Kingdom of the Planet of the Apes: (John Paesano) After establishing the downfall of human society and the rise of apes in the franchise reboot of the 2010's, the concept progresses several hundred years into the future to start bridging the gap between those contemporary tales and the inevitable world discovered by Charlton Heston's Taylor in the classic 1968 film. In that regard, 2024's Kingdom of the Planet of the Apes is a more familiar embodiment of the tale that many franchise purists know and love, with various ape subspecies having formed their predictable roles in the new society and humans largely becoming helpless mutes. Against this backdrop remains lingering human technologies and a handful of both apes and humans hoping for a more peaceful co-existence. On the other hand, this concept wouldn't feel quite at home yet if not for marauding gorillas on horseback harassing the humans and other apes, so audiences are once again treated to such displays of odd humor. Not surprisingly, the protagonists are not completely black and white in their agendas, and be prepared for humans to have a sneaky trick or two up their sleeve as they attempt to use elements of their past to thwart the damn dirty apes. In the prior trilogy of movies showing the initial conflicts between apes and humans, Patrick Doyle and Michael Giacchino had taken a far different musical path than the one of sparse, avant-garde atonality that had defined the soundtracks headlined by Jerry Goldsmith's highly acclaimed 1968 work for Planet of the Apes. With Doyle and Giacchino, the motific devices and raw attitude that Goldsmith brought to the franchise was replaced by more streamlined, harmonically accessible scores that were easier on modern ears. With Kingdom of the Planet of the Apes came a concerted effort to bring the two sounds closer together due to the storyline's approach to the 1968 timeline, and tasked with that challenge was American composer John Paesano, who was hired because of his prior collaboration with the director on the franchise of The Maze Runner and is a strong candidate to score all three of the anticipated films to form an expected new Planet of the Apes trilogy.

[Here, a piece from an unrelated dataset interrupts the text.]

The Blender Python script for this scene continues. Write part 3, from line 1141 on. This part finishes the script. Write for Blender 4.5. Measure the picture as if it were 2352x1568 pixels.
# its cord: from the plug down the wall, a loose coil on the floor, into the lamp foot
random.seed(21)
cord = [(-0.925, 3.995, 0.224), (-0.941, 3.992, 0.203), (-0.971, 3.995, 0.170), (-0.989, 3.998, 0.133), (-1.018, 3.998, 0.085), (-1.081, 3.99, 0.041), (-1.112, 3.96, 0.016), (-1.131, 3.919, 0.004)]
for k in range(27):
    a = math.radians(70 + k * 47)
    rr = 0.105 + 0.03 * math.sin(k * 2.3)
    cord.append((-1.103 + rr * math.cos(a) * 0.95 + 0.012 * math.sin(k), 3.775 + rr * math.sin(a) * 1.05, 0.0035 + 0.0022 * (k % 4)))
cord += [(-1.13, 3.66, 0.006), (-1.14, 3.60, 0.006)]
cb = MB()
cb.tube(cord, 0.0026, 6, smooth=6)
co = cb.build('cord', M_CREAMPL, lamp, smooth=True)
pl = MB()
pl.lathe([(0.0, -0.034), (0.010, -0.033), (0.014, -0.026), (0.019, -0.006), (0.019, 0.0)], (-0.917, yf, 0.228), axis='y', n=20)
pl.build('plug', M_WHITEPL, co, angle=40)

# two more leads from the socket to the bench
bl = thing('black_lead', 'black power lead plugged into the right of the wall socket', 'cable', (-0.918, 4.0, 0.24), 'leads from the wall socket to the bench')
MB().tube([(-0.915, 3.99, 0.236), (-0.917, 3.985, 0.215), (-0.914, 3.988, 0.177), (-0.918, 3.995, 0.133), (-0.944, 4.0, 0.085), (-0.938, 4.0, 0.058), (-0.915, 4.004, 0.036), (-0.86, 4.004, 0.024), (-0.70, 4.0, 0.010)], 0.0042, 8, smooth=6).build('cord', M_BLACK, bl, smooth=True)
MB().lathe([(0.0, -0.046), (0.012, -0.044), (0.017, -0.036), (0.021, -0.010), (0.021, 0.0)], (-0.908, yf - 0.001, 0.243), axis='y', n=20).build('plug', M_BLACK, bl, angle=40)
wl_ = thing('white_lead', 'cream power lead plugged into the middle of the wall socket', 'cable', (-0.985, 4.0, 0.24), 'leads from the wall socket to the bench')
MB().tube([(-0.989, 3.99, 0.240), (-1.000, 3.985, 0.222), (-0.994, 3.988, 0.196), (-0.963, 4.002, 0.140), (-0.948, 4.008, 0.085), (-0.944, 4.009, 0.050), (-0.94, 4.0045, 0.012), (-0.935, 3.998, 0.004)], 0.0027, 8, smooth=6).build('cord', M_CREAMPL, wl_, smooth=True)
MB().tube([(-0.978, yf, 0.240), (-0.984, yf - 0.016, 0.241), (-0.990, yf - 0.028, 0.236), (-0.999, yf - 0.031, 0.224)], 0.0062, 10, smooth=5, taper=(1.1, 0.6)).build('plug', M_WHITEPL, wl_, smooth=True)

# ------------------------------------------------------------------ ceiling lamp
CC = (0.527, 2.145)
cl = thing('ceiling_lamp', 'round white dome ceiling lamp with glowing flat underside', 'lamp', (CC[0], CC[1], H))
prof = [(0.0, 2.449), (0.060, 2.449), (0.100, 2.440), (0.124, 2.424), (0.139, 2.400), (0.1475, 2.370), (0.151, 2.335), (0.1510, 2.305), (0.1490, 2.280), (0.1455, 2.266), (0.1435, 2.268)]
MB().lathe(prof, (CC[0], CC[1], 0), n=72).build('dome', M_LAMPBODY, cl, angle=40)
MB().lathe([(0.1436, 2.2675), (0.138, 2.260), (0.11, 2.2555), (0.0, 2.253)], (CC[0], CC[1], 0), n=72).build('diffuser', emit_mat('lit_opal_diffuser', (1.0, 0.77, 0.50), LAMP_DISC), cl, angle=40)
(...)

Most movie-goers will recognize Paesano's work from The Maze Runner and the subsequent Diary of a Wimpy Kid scores, though he has also worked extensively in television and video games, the latter highlighted by Spider-Man music. In little of that prior work had Paesano exhibited the extent of the impressive depth that he conveys for Kingdom of the Planet of the Apes, however. His approach to this assignment is a clear and convincing combination of the Giacchino mould and Goldsmith's original 1968 score, and the results are even better than one could have hoped. There is a fair amount of Giacchino's Jurassic World model to be heard in the major thematic and choral performances, especially in the suite-like arrangement of "Discovery." At the same time, purists will love hearing all three recurring motifs from Goldsmith's score employed intelligently as well. Because Goldsmith had insisted upon foregoing synthesized effects in 1968 (aside from electric harp run through his trademark Echoplex), Paesano sticks to the organic route as well, and the orchestra is well mixed to help avoid perceptions of post-processing augmentation to beef up the ambience. The biggest difference between Goldsmith's approach and Paesano's is inherent in how the films handle their characters; whereas Goldsmith exuded absolutely no character warmth in his work, the more personable definitions of the leads in Kingdom of the Planet of the Apes requires Paesano to employ far more accessible tonality for the concept. With that embrace comes easier textures from the ensemble and less reliance on the brutality of the percussion section and its specialty instruments that had once defined this new world. When Paesano outright emulates Goldsmith's work, he therefore reprises the darker 1968 elements by necessity. Keen ears will recognize many of the same pitch-slurring tones, striking wooden percussion, ram's horn, and even emulation of the Echoplex. In a subtle shift, Paesano relies more heavily upon dull oil drum effects that are especially prominent in the middle of this score for a range of emotional needs. Listeners may find them sounding like muted steel drums in how the composer applies their somewhat watery tones to the soundscape.